Is the ending of The Reckless Moment happy or sad? It is truly that it seems to be a happy ending, and gives the impression that everything is going to fine. Yet that happiness is built on lies – which is the final thing we see Bennett doing in the movie. That doesn’t mention what Bea is going to have to live with – that is if she can pull herself out of her lovesick depression and realizes it. While everyone seems happy at the end, it is a false happiness.

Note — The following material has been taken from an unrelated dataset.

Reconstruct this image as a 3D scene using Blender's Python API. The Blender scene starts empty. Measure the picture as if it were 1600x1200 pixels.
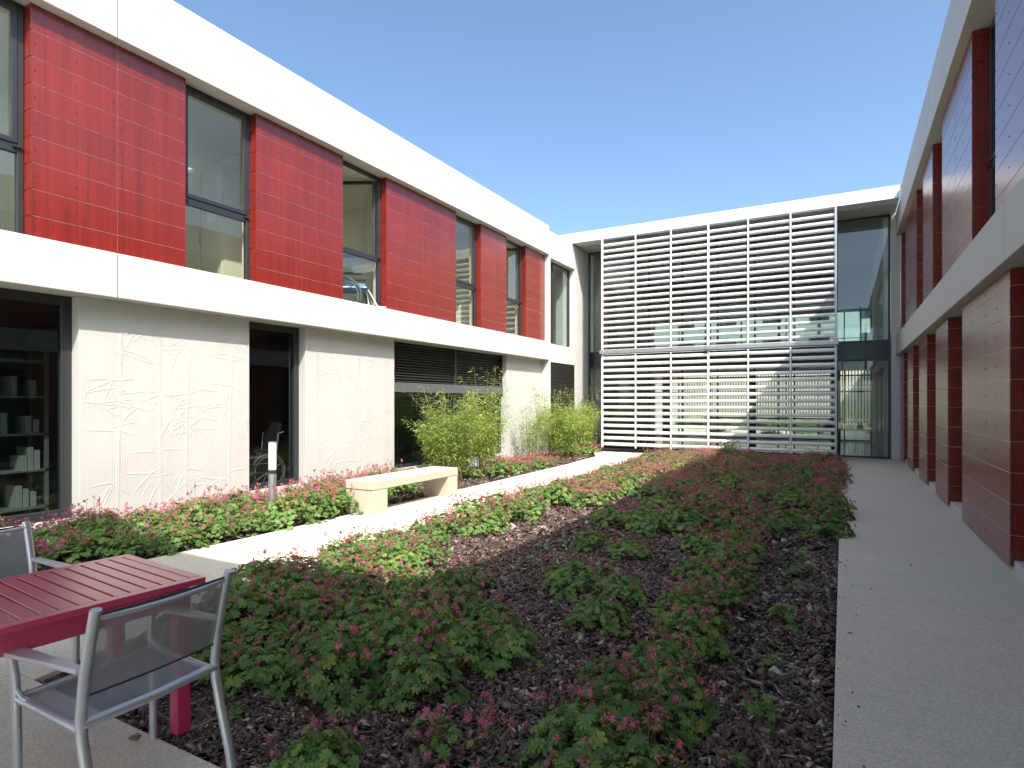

I’m not quite sure how to fit The Reckless Moment in among the work of Ophuls. It is true that the film contains a number of his signature tracking shots – shots that would make him a major influence on many directors who came later. The film is visually stunning, shot in gorgeous black and white. And to a certain extent, the film is another of Ophuls work about strong female protagonists – women who take on roles traditional male roles in society, and often pay the price for it. But something about it feels different from Ophuls later work. I don’t mean that as an insult, but more of an observation. For me The Reckless Moment is one of his best films – a strange little film that I cannot get out of my head.